Conte de fées, c’est aussi un hommage à la culture américaine, à certains auteurs marquants et à des œuvres qui ont habité l’adolescence de beaucoup de jeunes lecteurs et lectrices. Dont nous, bien sûr! Le roman est d’ailleurs dédicacé à trois grands auteurs: Robert E. Howard, le créateur de Conan le barbare, Edgar Rice Burroughs, le père de Tarzan, et à l’immense H.P. Lovecraft. En plus, tout le long de l’histoire, King parsème le récit de quelques référents culturels qui nous font sourire, entre autres Alice au pays des merveilles, Le magicien d’Oz, Le haricot magique, La guerre des mondes, Raiponce, Psychose et même quelques touches de Walking Dead. Enfin, le lecteur avisé découvrira parfois quelques clins d’œil à la politique américaine actuelle, et ce, tout en nuances et en subtilité.
Si le nom de Stephen King vous a toujours rebuté, voici un roman qui pourrait peut-être vous donner le goût de prendre (ou reprendre) contact avec ce grand écrivain contemporain.
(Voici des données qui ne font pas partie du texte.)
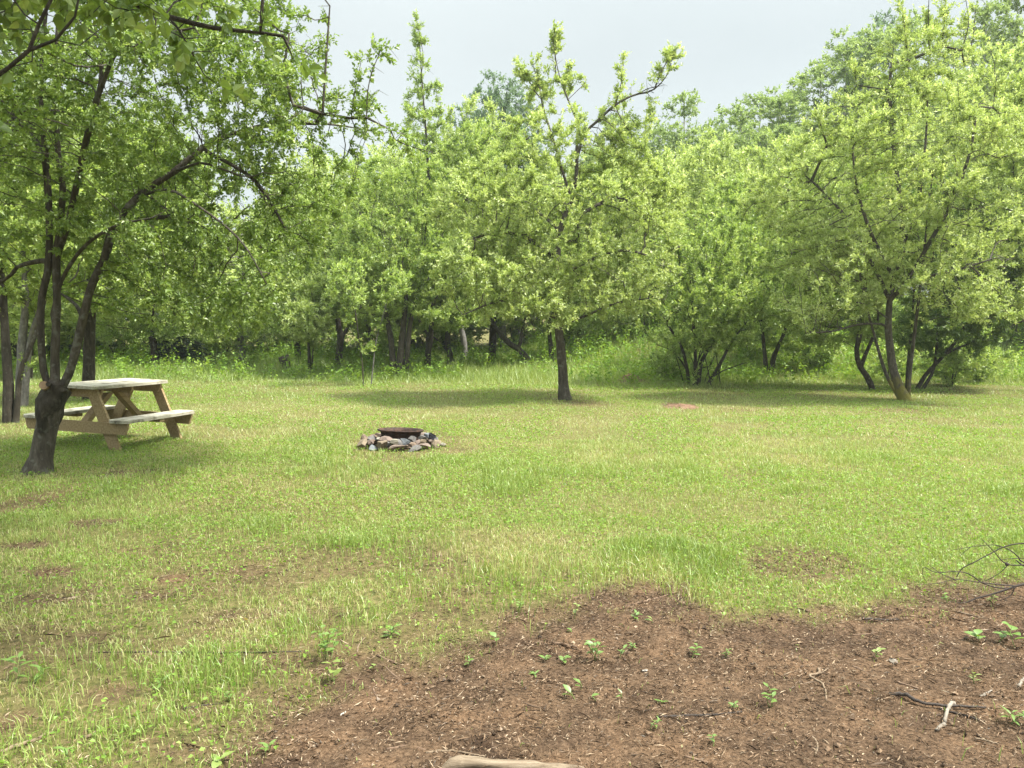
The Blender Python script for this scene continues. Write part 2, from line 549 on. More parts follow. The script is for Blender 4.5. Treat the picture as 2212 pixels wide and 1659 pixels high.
def make_ground():
    xs = np.concatenate([np.arange(-500, -30, 25), np.arange(-30, -6, 0.5), np.arange(-6, 6, 0.06), np.arange(6, 30, 0.5), np.arange(30, 501, 25)])
    ys = np.concatenate([np.arange(-60, -4, 4), np.arange(-4, 2, 0.4), np.arange(2, 8, 0.05), np.arange(8, 32, 0.25), np.arange(32, 100, 3), np.arange(100, 701, 30)])
    X, Y = np.meshgrid(xs, ys)
    x, y = X.ravel(), Y.ravel()
    soil = np.maximum(soil_mask(x, y, 0.24), 0.9 * spot_mask(x, y))
    z = terrain(x, y) + soil * (0.030 * (fbm(x * 6, y * 6, 61, 3) - 0.5) + 0.022 * (fbm(x * 17, y * 17, 63, 2) - 0.5)) * smooth((9 - y) / 3)
    nx, ny = len(xs), len(ys)
    i = np.arange(ny - 1)[:, None] * nx + np.arange(nx - 1)[None, :]
    F = np.stack([i, i + 1, i + nx + 1, i + nx], -1).reshape(-1, 4)
    o = mesh_np("ground", np.stack([x, y, z], 1), [F], GROUND_M, None, {"soil": soil}, True)
    tag(o, "clearing floor of thin lawn running into bare brown soil", "ground", None, "structure")

make_ground()
RNG = np.random.default_rng(7)

def blades(x, y, h, w, lean, tint, near):
    n = len(x)
    z = terrain(x, y) - 0.004
    az = RNG.uniform(0, 2 * np.pi, n)
    a2 = RNG.uniform(0, 2 * np.pi, n)
    s = np.stack([np.cos(a2), np.sin(a2), np.zeros(n)], 1) * (w / 2)[:, None]
    d = np.stack([np.cos(az), np.sin(az), np.zeros(n)], 1)
    b = np.stack([x, y, z], 1)
    up = np.array([0, 0, 1.0])
    tip = b + up * (h * np.sqrt(np.maximum(1 - lean ** 2, 0.05)))[:, None] + d * (h * lean)[:, None]
    if near:
        m = b + up * (h * 0.58)[:, None] + d * (h * lean * 0.30)[:, None]
        V = np.stack([b - s, b + s, m + s * 0.8, m - s * 0.8, tip], 1).reshape(-1, 3)
        k = np.arange(n)[:, None] * 5
        return V, [k + np.array([[0, 1, 2, 3]])], [k + np.array([[3, 2, 4]])], np.repeat(tint, 5)
    V = np.stack([b - s, b + s, tip], 1).reshape(-1, 3)
    k = np.arange(n)[:, None] * 3
    return V, [], [k + np.array([[0, 1, 2]])], np.repeat(tint, 3)

def tall_field(x, y):
    """0 where the lawn is mown, 1 in the rough along the trees."""
    edge = 18.8 + 2.2 * (fbm(x * 0.35, y * 0.35, 71, 3) - 0.5) * 2 - 1.6 * smooth((x - 6) / 2) * 0 + 1.5 * smooth((-x - 5) / 3)
    return smooth((y - edge) / 4.0)

PIT = gnd(866, 962)
def make_grass():
    Vs, F4s, F3s, Ts, off = [], [], [], [], 0
    bands = [(2.2, 4.2, 95000, 1.0, True), (4.2, 6.5, 165000, 1.0, True), (6.5, 10.5, 200000, 1.25, True), (10.5, 16.0, 210000, 1.7, False), (16.0, 24.0, 160000, 2.8, False), (24.0, 36.0, 90000, 4.5, False)]
    for y0, y1, n, ws, near in bands:
        y = np.sqrt(RNG.uniform(y0 ** 2, y1 ** 2, n))
        x = RNG.uniform(-1, 1, n) * (0.72 * y + 1.8)
        soil, spot = soil_mask(x, y, 0.30), spot_mask(x, y)
        clump = fbm(x * 4.5, y * 4.5, 81, 3)
        dens = (1 - 0.985 * soil) * (1 - 0.93 * spot) * (0.5 + 0.5 * smooth((clump - 0.30) / 0.25))
        dens = np.where((x < 0.4) & (y < 6), dens * (0.40 + 0.60 * smooth((fbm(x * 1.6, y * 1.6, 83, 3) - 0.42) / 0.2)), dens)
        dens *= (np.hypot(x - PIT[0], y - PIT[1]) > 0.43)
        keep = RNG.random(n) < dens
        x, y, soil, spot = x[keep], y[keep], soil[keep], spot[keep]
        n = len(x)
        tall = tall_field(x, y)
        tuft = smooth((fbm(x * 1.1 + 2, y * 1.1, 91, 3) - 0.56) / 0.15) * (0.45 + 0.55 * smooth((9.5 - y) / 3))
        h = 0.030 + 0.040 * fbm(x * 0.8, y * 0.8, 85, 3) + 0.070 * tuft + tall * (0.18 + 0.30 * fbm(x * 0.6, y * 0.6, 87, 3))
        h = h * RNG.uniform(0.55, 1.25, n) * (1 - 0.45 * spot) * (1 - 0.4 * soil)
        stray = RNG.random(n) < 0.012
        h = np.where(stray, h * 2.0, h)
        w = RNG.uniform(0.0022, 0.0050, n) * ws * (1 + 0.8 * tall)
        lean = np.clip(RNG.normal(0.62 - 0.18 * tuft - 0.2 * tall, 0.22, n), 0.05, 0.97)
        dry = dry_field(x, y)
        isdry = RNG.random(n) < np.clip(0.05 + 0.66 * dry + 0.4 * spot - 0.25 * tuft - 0.1 * tall, 0.03, 0.9)
        tint = np.where(isdry, RNG.uniform(0.68, 1.0, n), np.clip(RNG.normal(0.33 - 0.10 * tuft + 0.12 * dry + 0.10 * smooth((x + 4) / 5) * smooth((y - 4.5) / 3) - 0.02 * tall, 0.13, n), 0, 0.66))
        h = np.where(isdry, h * 0.75, h)
        w = np.where(isdry, w * 0.8, w)
        V, f4, f3, t = blades(x, y, h, w, lean, tint, near)
        Vs.append(V); Ts.append(t)
        F4s += [f + off for f in f4]
        F3s += [f + off for f in f3]
        off += len(V)
    F = ([np.concatenate(F4s)] if F4s else []) + [np.concatenate(F3s)]
    o = mesh_np("grass", np.concatenate(Vs), F, GRASS_M, None, {"tint": np.concatenate(Ts)})
    tag(o, "short yellow green lawn grass with dry straws, taller along the trees", "grass", None, "stuff")

make_grass()

def leaf_quads(b, d, nrm, ln, wd, fold):
    """Folded leaves: base points b, directions d, face normals nrm, lengths, widths."""
    side = norm(np.cross(d, nrm))
    nrm = np.cross(side, d)
    mid = b + d * (ln * 0.46)[:, None]
    hw = (wd * 0.5)[:, None]
    up = nrm * (wd * fold)[:, None]
    tip = b + d * ln[:, None] - nrm * (ln * 0.12)[:, None]
    V = np.stack([b, mid + side * hw + up, tip, mid - side * hw + up], 1).reshape(-1, 3)
    k = np.arange(len(b))[:, None] * 4
    return V, np.concatenate([k + np.array([[0, 1, 2]]), k + np.array([[0, 2, 3]])])

def leaf_round(b, d, nrm, ln, wd, fold):
    side = norm(np.cross(d, nrm))
    nrm = np.cross(side, d)
    L_, W_ = ln[:, None], (wd * 0.5)[:, None]
    up = nrm * (wd * fold)[:, None]
    P = [b, b + d * L_ * .16 + side * W_ * .72 + up * .6, b + d * L_ * .45 + side * W_ + up, b + d * L_ * .78 + side * W_ * .55 + up * .4, b + d * L_ - nrm * L_ * .12,
         b + d * L_ * .78 - side * W_ * .55 + up * .4, b + d * L_ * .45 - side * W_ + up, b + d * L_ * .16 - side * W_ * .72 + up * .6]
    V = np.stack(P, 1).reshape(-1, 3)
    k = np.arange(len(b))[:, None] * 8
    return V, np.concatenate([k + np.array([[0, 1, 2, 3]]), k + np.array([[0, 3, 4, 5]]), k + np.array([[0, 5, 6, 7]])])

def rand_dirs(n, rng):
    return norm(rng.normal(size=(n, 3)))

def make_lawn_weeds():
    """Clover and other small broad leaves in the lawn."""
    X, Y = [], []
    for y0, y1, n in [(2.6, 5.0, 9000), (5, 8, 22000), (8, 13, 52000), (13, 20, 52000)]:
        y = np.sqrt(RNG.uniform(y0 ** 2, y1 ** 2, n))
        x = RNG.uniform(-1, 1, n) * (0.68 * y + 1.0)
        p = smooth((fbm(x * 0.9, y * 0.9, 101, 4) - 0.40) / 0.2) * (1 - soil_mask(x, y)) * (1 - spot_mask(x, y)) * (np.hypot(x - PIT[0], y - PIT[1]) > 0.5)
        k = RNG.random(n) < p
        X.append(x[k]); Y.append(y[k])
    x, y = np.concatenate(X), np.concatenate(Y)
    n = len(x)
    z = terrain(x, y) + RNG.uniform(0.012, 0.06, n)
    d = rand_dirs(n, RNG) * np.array([1, 1, 0.35])
    d = norm(d)
    nr = norm(np.array([0, 0, 1.0]) + 0.55 * RNG.normal(size=(n, 3)))
    s = RNG.uniform(0.010, 0.021, n) * (1 + 0.05 * y)
    V, F = leaf_quads(np.stack([x, y, z], 1), d, nr, s, s * 0.8, 0.15)
    tint = np.clip(RNG.normal(0.5, 0.22, n), 0, 1)
    o = mesh_np("lawn_weeds", V, [F], WEED_M, None, {"tint": np.repeat(tint, 4)})
    tag(o, "small clover and weed leaves spread through the lawn", "weeds", None, "stuff")

make_lawn_weeds()

LITTER_M = leaf_mat("soil litter chips", [(0.0, (0.024, 0.015, 0.010)), (0.35, (0.086, 0.054, 0.033)), (0.7, (0.205, 0.136, 0.084)), (1.0, (0.400, 0.310, 0.215))], trans=0.0, gloss=0.02)
def make_litter():
    n = 190000
    y = np.sqrt(RNG.uniform(2.2 ** 2, 6.2 ** 2, n))
    x = RNG.uniform(-1, 1, n) * (0.68 * y + 1.0)
    m = np.maximum(soil_mask(x, y), 0.75 * spot_mask(x, y))
    m = np.maximum(m, 0.16 * (x < 0.5) * smooth((5.2 - y) / 1.5))
    k = RNG.random(n) < m * (0.55 + 0.45 * smooth((fbm(x * 5, y * 5, 111, 3) - 0.3) / 0.3))
    x, y = x[k], y[k]
    n = len(x)
    z = terrain(x, y) + RNG.uniform(0.004, 0.016, n)
    az = RNG.uniform(0, 2 * np.pi, n)
    d = norm(np.stack([np.cos(az), np.sin(az), RNG.normal(0, 0.22, n)], 1))
    nr = norm(np.array([0, 0, 1.0]) + 0.6 * RNG.normal(size=(n, 3)))
    ln = RNG.gamma(1.9, 0.0085, n) + 0.004
    big = RNG.random(n) < 0.03
    ln = np.where(big, ln * 2.2, ln)
    wd = np.minimum(RNG.uniform(0.0015, 0.006, n), ln * 0.5)
    V, F = leaf_quads(np.stack([x, y, z], 1), d, nr, ln, wd, 0.2)
    tint = np.clip(RNG.normal(0.50, 0.27, n), 0, 1)
    o = mesh_np("soil_litter", V, [F], LITTER_M, None, {"tint": np.repeat(tint, 4)})
    tag(o, "brown needles, chips and crumbs strewn over the bare soil", "litter", None, "stuff")

make_litter()

def make_crumbs():
    n = 30000
    y = np.sqrt(RNG.uniform(2.2 ** 2, 6.0 ** 2, n))
    x = RNG.uniform(-1, 1, n) * (0.68 * y + 1.0)
    k = RNG.random(n) < np.maximum(soil_mask(x, y), 0.35 * spot_mask(x, y)) * smooth((fbm(x * 3.1, y * 3.1, 131, 3) - 0.33) / 0.3)
    x, y = x[k], y[k]
    n = len(x)
    s = np.minimum(RNG.gamma(1.4, 0.0022, n) + 0.0012, 0.012)
    c = np.stack([x, y, terrain(x, y) + s * 0.4], 1)
    O = np.array([[1, 0, 0], [-1, 0, 0], [0, 1, 0], [0, -1, 0], [0, 0, 1], [0, 0, -1.0]])
    V = O[None] * (s[:, None, None] * RNG.uniform(0.55, 1.35, (n, 6, 1))) + RNG.normal(0, 0.22, (n, 6, 3)) * s[:, None, None]
    V = (V + c[:, None, :]).reshape(-1, 3)
    f = np.array([[0, 2, 4], [2, 1, 4], [1, 3, 4], [3, 0, 4], [2, 0, 5], [1, 2, 5], [3, 1, 5], [0, 3, 5]])
    F = (np.arange(n)[:, None, None] * 6 + f[None]).reshape(-1, 3)
    tint = np.clip(RNG.normal(0.46, 0.18, n), 0, 1)
    o = mesh_np("soil_crumbs", V, [F], LITTER_M, None, {"tint": np.repeat(tint, 6)})
    tag(o, "small dark and brown lumps of earth over the bare soil", "soil crumbs", None, "stuff")

make_crumbs()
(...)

Raconteur hors pair, avec une écriture efficace et une dégaine à l’emporte-pièce, l’auteur, malgré plus de 700 pages, nous offre un récit où la lecture coule comme un ruisseau au printemps, vif, foisonnant et plein de rebondissements.
Si vous êtes fan, sautez sur l’occasion de trouver un Stephen King un peu différent, comme celui qui avait écrit Le talisman des territoires avec Peter Straub. Avec Conte de fées, Stephen King, le maître de l’horreur, nous démontre qu’il est parfaitement capable de sortir des sentiers qu’il a lui-même battus et qu’il peut en défricher d’autres avec autant de talent.
Du grand King!
Bonne lecture!
Conte de fées, Stephen King. Éditions Albin Michel. 2023. 729 pages.